SJAA Ephemeris October 2007 | SJAA Home | Contents | Previous | Next

The Shallow Sky

Breaking Up is Hard to Do

Akkana Peck


 

“...hear the news last month about the Baptistina Breakup?”

 

This picture of the surface of Iapetus was taken September 10, 2007 as Cassini made its closest approach to this Saturnian moon. Iapetus is very light in one hemisphere and very dark in the other. This image shows an area near where the two hemispheres meet. Photo courtesy of NASA/JPL/STSci.

 

Mars is finally getting close enough to show some detail as it draws nearer to its opposition at the end of the year. By late October its apparent size grows to a bit over 11” (that’s arc seconds, not inches). That’s still not large, but it’s big enough that a determined late-night observer can start picking out major surface features like the poles, Syrtis Major and Hellas. Look for the phase, too: it’ll be noticeably gibbous.

Unfortunately, it’s a very late evening object throughout the month. Even by the end of October Mars doesn’t rise until just before 10pm, so it’s not a good bet if you like to set up a telescope on Halloween for the trick- or-treaters. Halloween presents a puzzle this year. Most years, it’s dark enough to show anything in the sky by the time the kids come calling, because we’ve already switched from Daylight Savings Time back to standard time. But this year, thanks to the Energy Policy Act of 2005, we’ll stay on Daylight Savings Time through the first weekend in November, so the little witches and warlocks may start coming by while the sky is still light.

The gibbous near-third-quarter moon won’t help much either - it rises even later than Mars. For early trick-or-treaters, Jupiter is your best bet: it sets early (around 8:20) but if you have a good western horizon, even down low Jupiter can be impressive to folks who haven’t looked through a telescope before. Once it sets, you could try Uranus: it’s well up by sunset, and its pale green disk might impress some trick- or-treaters. Neptune, too, is up and visible in the early evening sky.

Pluto, obviously not a good trick-or-treater showpiece, isn’t a great target for anyone this month, since it starts the evening low in the sky and sets early. The rest of the planets are up in the morning: Venus, Saturn, and low, fleeting Mercury.

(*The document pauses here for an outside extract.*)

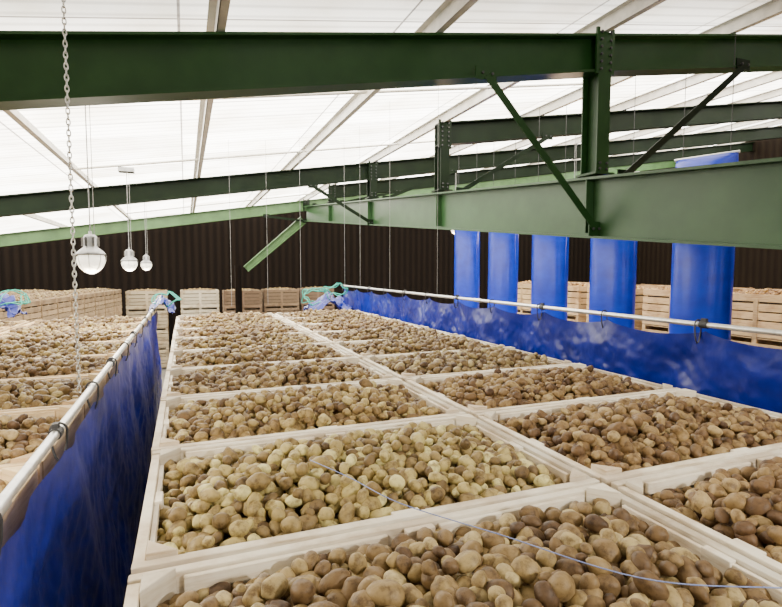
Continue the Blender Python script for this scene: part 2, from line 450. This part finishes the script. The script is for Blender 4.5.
# ---------------------------------------------------------------- curtains
def curtain(name,x0,ya,yb,ztop,zbot,tie,sag,amp,nz=80,step=.025,lean=0,mat_=M_tarp,seed=0):
    ny=int((yb-ya)/step); V=[];F=[]
    for i in range(ny+1):
        y=ya+(yb-ya)*i/ny
        ph=(y-ya)/tie*math.pi
        zt=ztop-sag*abs(math.sin(ph))**.8
        for j in range(nz+1):
            t=j/nz; z=zt+(zbot-zt)*t
            n1=noise.noise(Vector((y*1.1,z*.8,seed)))
            n2=noise.noise(Vector((y*3.2+z*1.2,z*1.4-y*.4,seed+5)))
            n3=abs(noise.noise(Vector((y*5-z*3,z*3.5,seed+9))))
            n4=abs(noise.noise(Vector((y*10+z*8,z*8-y*3,seed+19))))
            env=min(1,t*6+.3)
            fold=.6*math.sin(ph*2+n1*2)*math.exp(-t*4)
            x=x0+lean*t+env*amp*(n1*1.3+n2*.5-n3*.45-n4*.2)+amp*.6*fold
            V.append(W(x,y,z))
    for i in range(ny):
        for j in range(nz):
            a=i*(nz+1)+j; F.append((a,a+1,a+nz+2,a+nz+1))
    b=MB(); b.add(V,F,mat_,True); return b
curtain('r',3.62,-2,12.3,-.47,-2.2,.95,.06,.055,seed=2).obj('blue_tarpaulin_curtain')
curtain('l',-.565,-2,11.6,-.84,-3.6,.95,.05,.06,seed=31,lean=.15,nz=110).obj('blue_tarpaulin_curtain')
def crumple(name,c,sx,sy,sz,seed):
    n=40;V=[];F=[]
    for i in range(n+1):
        for j in range(n+1):
            u=i/n-.5;v=j/n-.5
            nn=noise.noise(Vector((u*5,v*5,seed))); n2=noise.noise(Vector((u*11,v*11,seed+3)))
            V.append(Vector(c)+Vector((u*sx+.08*nn,v*sy+.1*n2+.06*nn,sz*(.5-abs(u))*1.2-abs(v)*sz*.6+.12*nn+.06*n2)))
    for i in range(n):
        for j in range(n): a=i*(n+1)+j; F.append((a,a+1,a+n+2,a+n+1))
    b=MB(); b.add(V,F,M_tarp,True); return b.obj(name)
crumple('folded_blue_tarpaulin',W(3.0,11.5,-.85),1.0,1.0,.5,4)
crumple('folded_blue_tarpaulin',W(-.45,11.3,-.75),.45,1.2,.4,14)
crumple('folded_blue_tarpaulin',W(-3.2,11.6,-.75),.6,.8,.5,24)

def pipe(x,z,ya,yb,ztie,r=.024):
    b=MB(); b.cyl(W(x,ya,z),W(x,yb,z),r,M_galv,n=16)
    y=ya+.95
    i=0
    while y<yb:
        if i%2==0:
            b.cyl(W(x,y-.03,z),W(x,y+.03,z),r+.007,M_dark,n=12)
            b.box(W(x+.0,y,z+.035),(.025,.04,.025),M_dark)
        pts=[W(x+(.034)*math.cos(t),y+.05,z+.034*math.sin(t)-(.0 if math.sin(t)>0 else (z-ztie)*abs(math.sin(t)))) for t in np.linspace(0,2*math.pi,16)]
        b.tube(pts,.006,M_dark); y+=.95;i+=1
    for yy in (ya+3.9,ya+8):
        b.cyl(W(x,yy-.09,z),W(x,yy+.09,z),r+.006,M_galv,n=16)
    return b
pipe(3.6,-.42,-2,12.5,-.53,.02).obj('galvanised_curtain_rail')
pipe(-.57,-.755,-2,11.7,-.87,.021).obj('galvanised_curtain_rail')

def chain(x,y,zb,zt,pitch=.034,r=.004):
    b=MB(); n=int((zt-zb)/pitch)
    for i in range(n):
        c=W(x,y,zb+(i+.5)*pitch); R=Matrix.Rotation(math.pi/2*(i%2)+.3,3,'Z'); pts=[]
        for k in range(13):
            t=2*math.pi*k/12; pts.append(c+R@Vector((.0105*math.cos(t),0,.023*math.sin(t))))
        b.tube(pts,r,M_galv,5)
    return b
chain(-.66,3.85,-.80,zr(-.66)+.1).obj('suspension_chain')
b=MB()
for x,y in((3.6,9.2),(3.6,11.0),(3.6,12.2),(3.6,7.2)):
    b.cyl(W(x,y,-.4),W(x,y,zr(x)+.1),.003,M_cord,n=6)
for x,y in((.9,11.5),(1.7,11.8),(2.4,11.6)):
    b.cyl(W(x,y,-.8),W(x,y,zr(x)+.1),.003,M_cord,n=6)
b.obj('suspension_wires')
def rope(seed,c,n=3,R=.28):
    r=random.Random(seed); b=MB()
    for s in range(n):
        pts=[]; ph=r.uniform(0,6)
        for k in range(40):
            t=k/39*2*math.pi*1.3
            pts.append(W(c[0]+R*(1+.2*s)*math.cos(t+ph)*.9+.05*math.sin(3*t),c[1]+.25*math.sin(t*.8+s),c[2]+R*.7*math.sin(t+ph)*.8+.04*math.cos(4*t)))
        b.tube(pts,.011,M_rope,6)
    return b.obj('green_rope')
rope(1,(2.7,11.4,-.62)); rope(2,(-.35,11.2,-.6),2,.2); rope(3,(3.3,11.9,-.5),2,.22); rope(6,(-3.0,11.6,-.55),2,.2)
pts=[]
P=[(.467,2.11,-.80),(.56,1.85,-.79),(.655,1.58,-.79),(.863,1.295,-.80),(1.077,.974,-.8),(1.34,.79,-.78),(1.7,.6,-.76)]
for i in range(len(P)-1):
    for k in range(8):
        t=k/8; a=Vector(P[i]);c=Vector(P[i+1]); q0=Vector(P[max(i-1,0)]); q3=Vector(P[min(i+2,len(P)-1)])
        q=.5*((2*a)+(-q0+c)*t+(2*q0-5*a+4*c-q3)*t*t+(-q0+3*a-3*c+q3)*t**3); pts.append(W(*q))
b=MB(); b.tube(pts,.0018,M_string,6); b.obj('blue_twine')

# ---------------------------------------------------------------- air ducts (flattened polythene sleeves)
for i in range(5):
    y=6.2+i*1.95; x=8.0
    b=MB(); V=[];F=[];n=64;nz=60
    z0=0;z1=CZ+1.84
    ang=.35; ca,sa=math.cos(ang),math.sin(ang)
    for j in range(nz+1):
        z=z0+(z1-z0)*j/nz
        g=1-.85*max(0,(z-(z1-.5))/.5)**2   # sleeve pinched flat at its hanging bar
        for k in range(n):
            t=2*math.pi*k/n; rr=(1+.02*noise.noise(Vector((math.cos(t)*1.5,math.sin(t)*1.5,z*.5+i*9))))
            ct,sn=math.cos(t),math.sin(t)
            lx=.2*g*rr*math.copysign(abs(ct)**.85,ct); ly=.46*rr*math.copysign(abs(sn)**.85,sn)
            V.append((x+lx*ca-ly*sa,y+lx*sa+ly*ca,z))
    for j in range(nz):
        for k in range(n): F.append((j*n+k,j*n+(k+1)%n,(j+1)*n+(k+1)%n,(j+1)*n+k))
    F.append(tuple(range(nz*n,nz*n+n)))
    b.add(V,F,M_duct,True)
    d=Vector((-sa,ca,0))
    b.cyl(Vector((x,y,z1))-d*.48,Vector((x,y,z1))+d*.48,.022,M_galv)
    for s in(-.35,.35):
        p=Vector((x,y,z1))+d*s; b.cyl(p,(p.x,p.y,CZ+zr(p.x)+.1),.006,M_dark,n=6)
    b.obj('blue_air_duct')

# ---------------------------------------------------------------- lamps
def plight(name,p,e,c,r=.2,parent=None):
    l=bpy.data.lights.new(name,'POINT'); l.energy=e; l.color=c; l.shadow_soft_size=r
    o=bpy.data.objects.new(name,l); COL.objects.link(o); o.location=p
    if parent: o.parent=parent
    return o
WARM=(1,.9,.72)
def lamp(x,y,z,e,col=WARM):
    b=MB(); c=W(x,y,z)
    b.lathe(c,[(0,-.19),(.08,-.175),(.14,-.12),(.175,-.04),(.17,.03),(.14,.07)],M_globe,28)
    b.lathe(c,[(.14,.07),(.185,.05),(.19,.065),(.15,.11),(.1,.15),(.085,.17),(.085,.3),(.06,.33),(.02,.34),(.02,.38),(0,.38)],M_lamp,28)
    for k in range(6):
        t=k*math.pi/3; b.box(c+Vector((.095*math.cos(t),.095*math.sin(t),.235)),(.03,.012,.12),M_lamp,Matrix.Rotation(t,3,'Z'))
    for k in range(4):
        t=k*math.pi/4
        b.tube([c+Vector((math.cos(t)*.19*math.cos(a),math.sin(t)*.19*math.cos(a),.05-.25*math.sin(a))) for a in np.linspace(0,math.pi,14)],.004,M_lamp,5)
    zt=CZ+zr(x)+.15
    b.cyl(c+Vector((0,0,.37)),Vector((x,y,zt)),.008,M_cord,n=6)
    b.cyl(c+Vector((.05,0,.32)),Vector((x+.05,y,zt)),.005,M_cord,n=6)
    b.box(Vector((x,y,zt-.02)),(.34,.3,.1),M_lamp)
    o=b.obj('pendant_warehouse_lamp')
    plight('lamp_light',c+Vector((0,0,-.27)),e,col,.13,o)
    return o
for x,y in((-1.2,-4),(-1.2,2.1),(-1.2,8.2),(-1.26,14.2),(-1.25,20)): lamp(x,y,.13,120)
lamp(3.0,-2.5,1.4,1000,(1,.94,.84))  # added lamp out of view, for sheen on the ducts and fill up front
for x,y in((10.3,5),(10.3,12),(10.3,19)): lamp(x,y,1.6,380,(1,.7,.42))  # warm lamps added behind the ducts to make them glow

w=bpy.data.worlds.new('World'); S.world=w; w.use_nodes=True
w.node_tree.nodes['Background'].inputs[0].default_value=(.6,.7,.8,1); w.node_tree.nodes['Background'].inputs[1].default_value=.3
cd=bpy.data.cameras.new('Camera'); cd.lens=24; cd.sensor_width=36; cd.clip_end=200; cd.clip_start=.02
co=bpy.data.objects.new('Camera',cd); COL.objects.link(co); co.location=(0,0,CZ)
co.rotation_euler=(math.radians(90-3.84),0,math.radians(-21.5)); S.camera=co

If you get up early to look at those planets, mid to late October is a good time to watch for the morning zodiacal light. Look to the east just before the sky begins to brighten. The faint glow comes from tiny particles following the plane of the ecliptic, left over from the dust of the early solar system. It’s a band of light reaching up from the horizon along the ecliptic, past Venus, Saturn and the star Regulus.

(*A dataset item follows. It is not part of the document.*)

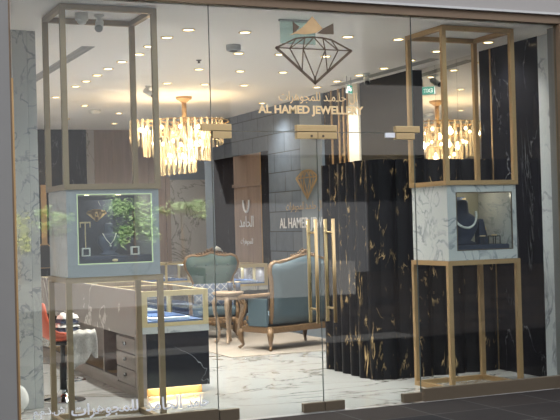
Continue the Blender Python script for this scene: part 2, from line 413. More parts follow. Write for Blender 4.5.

Speaking of the early solar system, did you hear the news last month about the Baptistina Breakup? No, not a band: a big asteroid. A recent study of asteroid (298) Baptistina suggests that it’s actually just a piece of a much larger 170 km asteroid. This parent asteroid broke up long ago - probably due to a collision with another asteroid - creating a swarm of asteroids now called the Baptistina family.

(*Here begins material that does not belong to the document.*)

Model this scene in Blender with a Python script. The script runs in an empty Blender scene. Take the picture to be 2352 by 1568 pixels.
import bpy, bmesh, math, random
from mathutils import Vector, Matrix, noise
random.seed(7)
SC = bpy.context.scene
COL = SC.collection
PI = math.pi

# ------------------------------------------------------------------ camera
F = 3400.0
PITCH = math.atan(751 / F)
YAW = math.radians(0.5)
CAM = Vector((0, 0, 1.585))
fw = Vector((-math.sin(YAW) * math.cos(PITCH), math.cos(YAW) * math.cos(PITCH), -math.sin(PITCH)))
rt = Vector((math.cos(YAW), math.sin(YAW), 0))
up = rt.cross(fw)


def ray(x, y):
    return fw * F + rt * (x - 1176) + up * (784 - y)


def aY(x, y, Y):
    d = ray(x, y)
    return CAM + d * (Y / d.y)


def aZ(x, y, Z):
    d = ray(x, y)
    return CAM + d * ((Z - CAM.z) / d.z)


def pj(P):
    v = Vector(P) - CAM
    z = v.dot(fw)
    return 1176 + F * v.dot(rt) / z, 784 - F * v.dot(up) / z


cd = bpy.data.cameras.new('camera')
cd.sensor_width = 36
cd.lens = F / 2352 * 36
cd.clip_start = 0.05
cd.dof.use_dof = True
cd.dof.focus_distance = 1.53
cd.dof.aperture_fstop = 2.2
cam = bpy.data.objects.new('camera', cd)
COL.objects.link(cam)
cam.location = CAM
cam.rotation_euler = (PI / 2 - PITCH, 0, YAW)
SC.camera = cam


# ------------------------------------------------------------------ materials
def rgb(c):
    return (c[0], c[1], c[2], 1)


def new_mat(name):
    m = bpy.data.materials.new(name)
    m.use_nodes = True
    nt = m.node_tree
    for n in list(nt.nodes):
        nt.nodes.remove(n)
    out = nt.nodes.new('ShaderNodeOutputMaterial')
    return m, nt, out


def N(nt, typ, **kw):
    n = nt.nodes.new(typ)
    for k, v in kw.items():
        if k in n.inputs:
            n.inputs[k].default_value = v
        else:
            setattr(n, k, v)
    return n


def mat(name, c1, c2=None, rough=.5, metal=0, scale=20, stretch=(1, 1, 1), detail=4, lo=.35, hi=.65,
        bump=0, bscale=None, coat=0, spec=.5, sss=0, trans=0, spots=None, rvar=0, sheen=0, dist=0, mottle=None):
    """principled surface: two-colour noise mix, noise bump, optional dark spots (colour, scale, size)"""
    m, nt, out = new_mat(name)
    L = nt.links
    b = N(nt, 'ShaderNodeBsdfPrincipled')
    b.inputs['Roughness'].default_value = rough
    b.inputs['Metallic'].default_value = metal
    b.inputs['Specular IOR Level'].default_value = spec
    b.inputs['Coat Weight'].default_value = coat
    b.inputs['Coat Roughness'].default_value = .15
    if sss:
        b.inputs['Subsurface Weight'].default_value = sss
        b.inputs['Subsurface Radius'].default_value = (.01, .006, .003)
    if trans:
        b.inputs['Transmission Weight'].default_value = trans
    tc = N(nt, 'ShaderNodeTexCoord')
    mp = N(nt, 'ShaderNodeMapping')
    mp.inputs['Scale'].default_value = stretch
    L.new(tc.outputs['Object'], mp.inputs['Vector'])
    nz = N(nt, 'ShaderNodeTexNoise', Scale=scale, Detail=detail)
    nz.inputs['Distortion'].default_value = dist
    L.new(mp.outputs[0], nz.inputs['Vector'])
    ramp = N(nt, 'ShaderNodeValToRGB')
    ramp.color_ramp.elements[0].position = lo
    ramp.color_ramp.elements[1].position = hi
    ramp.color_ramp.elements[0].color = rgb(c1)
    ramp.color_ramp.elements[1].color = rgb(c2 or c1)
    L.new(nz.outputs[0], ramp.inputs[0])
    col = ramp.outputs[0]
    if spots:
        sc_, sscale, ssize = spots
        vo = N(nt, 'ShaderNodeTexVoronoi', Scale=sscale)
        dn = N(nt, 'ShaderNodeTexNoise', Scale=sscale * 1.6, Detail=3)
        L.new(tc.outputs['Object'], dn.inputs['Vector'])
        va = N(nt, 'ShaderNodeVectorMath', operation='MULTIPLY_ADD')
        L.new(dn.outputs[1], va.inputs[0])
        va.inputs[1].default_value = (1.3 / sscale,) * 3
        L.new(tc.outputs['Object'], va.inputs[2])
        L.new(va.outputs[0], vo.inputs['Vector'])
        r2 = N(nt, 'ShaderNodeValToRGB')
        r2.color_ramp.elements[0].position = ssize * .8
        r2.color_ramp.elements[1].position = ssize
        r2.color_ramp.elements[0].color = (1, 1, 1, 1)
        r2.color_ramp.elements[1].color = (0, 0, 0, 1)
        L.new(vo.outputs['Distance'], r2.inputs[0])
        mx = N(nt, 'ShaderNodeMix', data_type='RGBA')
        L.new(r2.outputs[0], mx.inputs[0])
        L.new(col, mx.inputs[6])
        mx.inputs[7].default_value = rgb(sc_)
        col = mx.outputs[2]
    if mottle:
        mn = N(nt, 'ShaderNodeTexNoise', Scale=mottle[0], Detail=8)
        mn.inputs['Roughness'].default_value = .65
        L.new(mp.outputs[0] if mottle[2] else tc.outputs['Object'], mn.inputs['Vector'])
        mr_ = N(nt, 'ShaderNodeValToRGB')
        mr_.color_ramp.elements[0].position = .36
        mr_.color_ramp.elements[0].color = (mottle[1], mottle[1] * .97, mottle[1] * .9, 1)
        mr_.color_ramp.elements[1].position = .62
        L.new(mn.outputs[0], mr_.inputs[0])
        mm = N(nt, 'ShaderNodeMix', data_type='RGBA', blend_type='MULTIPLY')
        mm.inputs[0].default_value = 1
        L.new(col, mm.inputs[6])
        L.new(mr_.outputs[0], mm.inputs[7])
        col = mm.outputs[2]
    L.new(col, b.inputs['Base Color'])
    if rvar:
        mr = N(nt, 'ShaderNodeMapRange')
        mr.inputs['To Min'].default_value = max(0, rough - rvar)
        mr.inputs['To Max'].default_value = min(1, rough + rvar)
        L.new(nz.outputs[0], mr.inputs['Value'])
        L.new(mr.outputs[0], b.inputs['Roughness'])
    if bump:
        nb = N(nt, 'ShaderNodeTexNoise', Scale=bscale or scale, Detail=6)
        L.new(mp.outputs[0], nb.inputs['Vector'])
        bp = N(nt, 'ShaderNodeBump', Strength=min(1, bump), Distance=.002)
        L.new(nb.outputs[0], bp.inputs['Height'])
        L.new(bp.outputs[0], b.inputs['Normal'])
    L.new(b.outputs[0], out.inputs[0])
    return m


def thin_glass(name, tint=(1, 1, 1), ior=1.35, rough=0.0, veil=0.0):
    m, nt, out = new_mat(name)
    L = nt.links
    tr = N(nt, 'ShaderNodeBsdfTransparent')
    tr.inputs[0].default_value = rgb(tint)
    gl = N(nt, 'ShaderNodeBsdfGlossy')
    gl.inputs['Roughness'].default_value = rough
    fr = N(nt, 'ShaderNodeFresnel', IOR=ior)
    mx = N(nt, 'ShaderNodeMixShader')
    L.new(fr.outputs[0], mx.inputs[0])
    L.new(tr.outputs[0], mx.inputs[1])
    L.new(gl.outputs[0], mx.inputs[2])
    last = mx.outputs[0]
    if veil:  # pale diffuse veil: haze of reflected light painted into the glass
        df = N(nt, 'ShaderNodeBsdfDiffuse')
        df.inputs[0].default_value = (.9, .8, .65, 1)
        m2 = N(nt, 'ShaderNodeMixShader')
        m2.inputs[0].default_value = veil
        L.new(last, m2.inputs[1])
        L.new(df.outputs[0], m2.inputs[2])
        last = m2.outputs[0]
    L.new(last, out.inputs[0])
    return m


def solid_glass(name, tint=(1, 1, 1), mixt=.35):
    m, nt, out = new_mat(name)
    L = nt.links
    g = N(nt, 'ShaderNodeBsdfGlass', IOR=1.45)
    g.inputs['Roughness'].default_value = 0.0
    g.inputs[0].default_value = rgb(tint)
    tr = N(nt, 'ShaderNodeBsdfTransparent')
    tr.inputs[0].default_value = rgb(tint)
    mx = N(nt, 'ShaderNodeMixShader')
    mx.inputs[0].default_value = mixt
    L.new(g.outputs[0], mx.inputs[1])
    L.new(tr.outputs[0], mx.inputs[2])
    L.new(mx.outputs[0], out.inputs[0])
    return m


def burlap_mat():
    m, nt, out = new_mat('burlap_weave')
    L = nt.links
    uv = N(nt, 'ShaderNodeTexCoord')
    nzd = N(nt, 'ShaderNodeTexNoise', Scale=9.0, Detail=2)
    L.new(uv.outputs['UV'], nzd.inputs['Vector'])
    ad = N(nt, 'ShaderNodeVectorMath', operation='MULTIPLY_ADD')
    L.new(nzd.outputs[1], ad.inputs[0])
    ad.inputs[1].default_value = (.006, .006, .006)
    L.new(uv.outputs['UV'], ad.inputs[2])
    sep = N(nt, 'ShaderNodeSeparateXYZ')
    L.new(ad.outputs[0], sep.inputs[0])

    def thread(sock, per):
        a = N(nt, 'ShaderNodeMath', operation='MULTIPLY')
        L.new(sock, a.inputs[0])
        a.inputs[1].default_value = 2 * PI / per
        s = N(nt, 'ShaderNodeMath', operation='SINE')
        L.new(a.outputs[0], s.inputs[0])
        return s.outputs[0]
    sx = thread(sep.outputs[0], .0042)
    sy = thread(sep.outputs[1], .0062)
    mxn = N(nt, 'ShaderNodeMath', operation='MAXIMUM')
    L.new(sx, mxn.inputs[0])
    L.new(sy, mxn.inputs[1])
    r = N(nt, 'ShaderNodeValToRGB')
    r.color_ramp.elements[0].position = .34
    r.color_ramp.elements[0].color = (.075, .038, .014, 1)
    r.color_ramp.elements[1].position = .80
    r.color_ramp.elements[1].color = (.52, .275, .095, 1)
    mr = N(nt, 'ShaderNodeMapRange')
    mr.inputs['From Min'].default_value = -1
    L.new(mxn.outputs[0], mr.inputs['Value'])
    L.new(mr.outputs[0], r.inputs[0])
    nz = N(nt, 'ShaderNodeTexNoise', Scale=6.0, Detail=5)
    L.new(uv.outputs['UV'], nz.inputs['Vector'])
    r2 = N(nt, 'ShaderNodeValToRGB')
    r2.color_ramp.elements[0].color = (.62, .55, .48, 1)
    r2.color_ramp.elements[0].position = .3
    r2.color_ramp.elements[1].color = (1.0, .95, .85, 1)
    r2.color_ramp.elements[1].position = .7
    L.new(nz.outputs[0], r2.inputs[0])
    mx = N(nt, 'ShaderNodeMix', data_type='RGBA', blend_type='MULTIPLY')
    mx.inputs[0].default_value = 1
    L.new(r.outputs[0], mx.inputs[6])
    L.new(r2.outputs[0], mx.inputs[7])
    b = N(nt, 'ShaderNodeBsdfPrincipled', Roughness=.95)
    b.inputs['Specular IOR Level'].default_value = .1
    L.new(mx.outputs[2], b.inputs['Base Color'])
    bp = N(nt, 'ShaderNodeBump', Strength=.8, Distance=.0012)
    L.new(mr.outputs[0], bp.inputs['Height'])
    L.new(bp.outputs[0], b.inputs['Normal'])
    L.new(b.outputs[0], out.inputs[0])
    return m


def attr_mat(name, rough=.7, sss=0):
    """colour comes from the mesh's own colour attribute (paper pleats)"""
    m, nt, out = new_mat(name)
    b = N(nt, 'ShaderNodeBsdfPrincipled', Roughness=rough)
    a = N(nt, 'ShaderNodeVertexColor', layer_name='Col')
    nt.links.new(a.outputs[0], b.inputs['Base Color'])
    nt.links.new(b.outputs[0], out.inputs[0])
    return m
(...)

The team publishing in Nature ran computer simulations on the orbits of the currently known Baptistinas. They think the breakup occurred roughly 160 million years ago, in the mid-Jurassic. Most of the fragments stayed in the asteroid belt, but a few of them wandered gradually in toward the inner planets; and almost 100 million years later, one of the fragments from the breakup smacked down near the modern-day Yucatan peninsula as the Chicxulub meteor, the impact that most likely wiped out the dinosaurs.

But besides being interesting, does this have anything to do with shallow sky observing? Right now, (298) Baptistina itself isn’t much to look at. It’s 15th magnitude and sitting in the belly of Leo, rising at about 4am.

But it turns out there’s another member of the Baptistina family whose effects you’ve seen many times. The research team thinks that some 45 million years before that Chicxulub impact, another piece from the same parent asteroid smacked into the moon - to become the crater Tycho, with its huge ray system that’s so prominent when the moon is full.

So if you find yourself looking at the full moon around the end of this month, or if any little dinosaurs come to your door on the 31st demanding candy, give a thought to little (298) Baptistina ... sister to the asteroid that killed the dinosaurs and gave us mammals a chance.